Senza impugnazione e con il solo requisito spazio/temporale, si tratterebbe di dimissioni volontarie, prive cioè della giusta causa, e perciò non assistite da Naspi.

Invero, non mancano pronunce (v. Trib. Udine, 7 marzo 2023, n. 73; Trib. Torino, sent. 27 aprile 2023, n. 429; App. Firenze, 2 febbraio 2023, n. 258) aderenti ad un orientamento estensivo delle tutele a fronte di modifiche organizzative impattanti sul rapporto di lavoro (perciò parificate al recesso datoriale), che hanno stigmatizzato la differenziazione  tra risoluzione consensuale e dimissioni effettuata dall’Istituto di previdenza, in assenza di disciplina di legge specifica, condannando l’INPS a erogare il trattamento Naspi anche in assenza di impugnazione dei vizi del trasferimento.

La circolare INPS richiamata in apertura, fedele alla linea dei precedenti orientamenti amministrativi, si esprime nel senso di non considerare, tra le eccezioni, unicamente le ipotesi di dimissioni per giusta causa (come previsto dalla novella).

Senonché nel tentativo di offrire una interpretazione estensiva dell’elenco di deroghe migliorative, finisce per ricomprendere nel novero delle ipotesi non utili all’applicazione della disciplina restrittiva le sole risoluzioni consensuali “tutelate”(a seguito di trasferimento) e non anche le dimissioni (volontarie) intervenute per le medesime ragioni.

Un nuovo fronte di possibile disparità di trattamento, insomma.

La circolare finisce per dimostrare ancora una volta come con la legge di bilancio per il 2025 si sia voluto colpire un presunto abuso delle pratiche di dimissioni e successivi licenziamenti simulati (in qualche modo  “concordati”) senza considerare gli effetti distorsivi sia sul mercato del lavoro (possibile minor propensione alle dimissioni in cerca di nuove opportunità se rischio di perdere la Naspi nel caso di licenziamento per mancato superamento della prova), sia sul versante delle eccezioni che nella prassi via via ci si presenteranno.

Su un simile intervento si nutrono peraltro dubbi tecnici non banali a causa dell’estensione per via amministrativa di un elenco tassativo di eccezioni, con problemi di coperture economiche e responsabilità sull’accoglimento delle domande.

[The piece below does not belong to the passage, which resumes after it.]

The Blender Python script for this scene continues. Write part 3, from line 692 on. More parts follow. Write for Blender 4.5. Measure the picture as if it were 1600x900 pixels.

Ben più appropriato sembrerebbe invece un intervento correttivo di fonte legislativa, sull’intero impianto della disposizione o quantomeno sui principali tratti d’incertezza, unitamente ad un più ambizioso tentativo di sistematizzazione delle ipotesi qui analizzate, ancoraoggi lasciate alla sensibilità logico-giuridica di strutture amministrative o della magistratura a danno dell’uniformità di applicazione e della certezza delle tutele e del diritto.